Epoxidation of propylene with H2O2 catalyzed by supported TS-1 catalyst in a fixed-bed reactor: Experiments and kinetics

The epoxidation of propylene with H2O2 catalyzed by a supported TS-1 catalyst in a fixed-bed reactor has been studied. The effects of methanol concentration (40–70 wt.%), hydrogen peroxide concentration (5–20 wt.%), propylene pressure (0.2–0.6 MPa) and temperature (35–50 °C) on the reaction are investigated. The experimental results show that the reaction rate increases with the increase in methanol concentrations, hydrogen peroxide concentrations, propylene pressure and temperature; the activation energy of the reaction is 46.8 kJ mol−1 and the reaction orders with respect to hydrogen peroxide and propylene are 0.32 and 0.68, respectively.

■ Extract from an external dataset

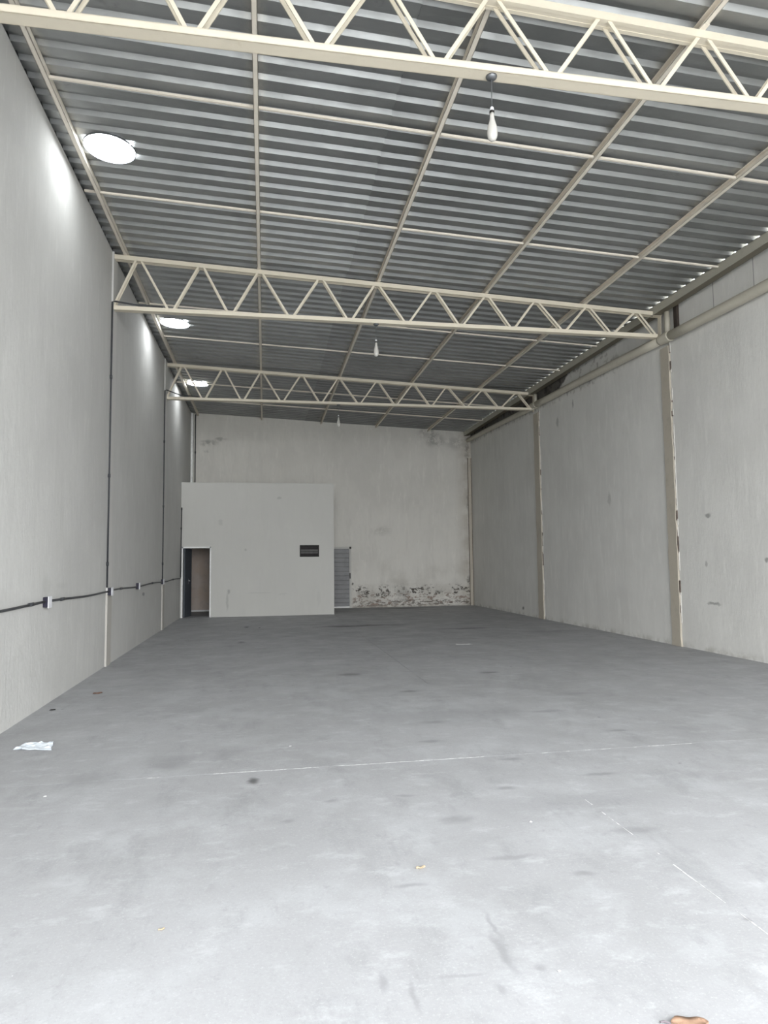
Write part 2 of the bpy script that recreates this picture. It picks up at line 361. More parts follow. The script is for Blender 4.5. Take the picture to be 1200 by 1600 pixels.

The reaction was modeled with Eley–Rideal (E–R) and Langmuir–Hinshelwood (L–H) models, and the results show that the kinetic model of Eley–Rideal with H2O2 being adsorbed can give the best fit among the models compared for the epoxidation of propylene with H2O2.

• Reaction kinetics of the propylene epoxidation in fixed-bed reactors is studied. • The systematic experimental study and modeling of this reaction are reported. • Eley–Rideal adsorbed with H2O2 model precisely describes the reaction mechanism.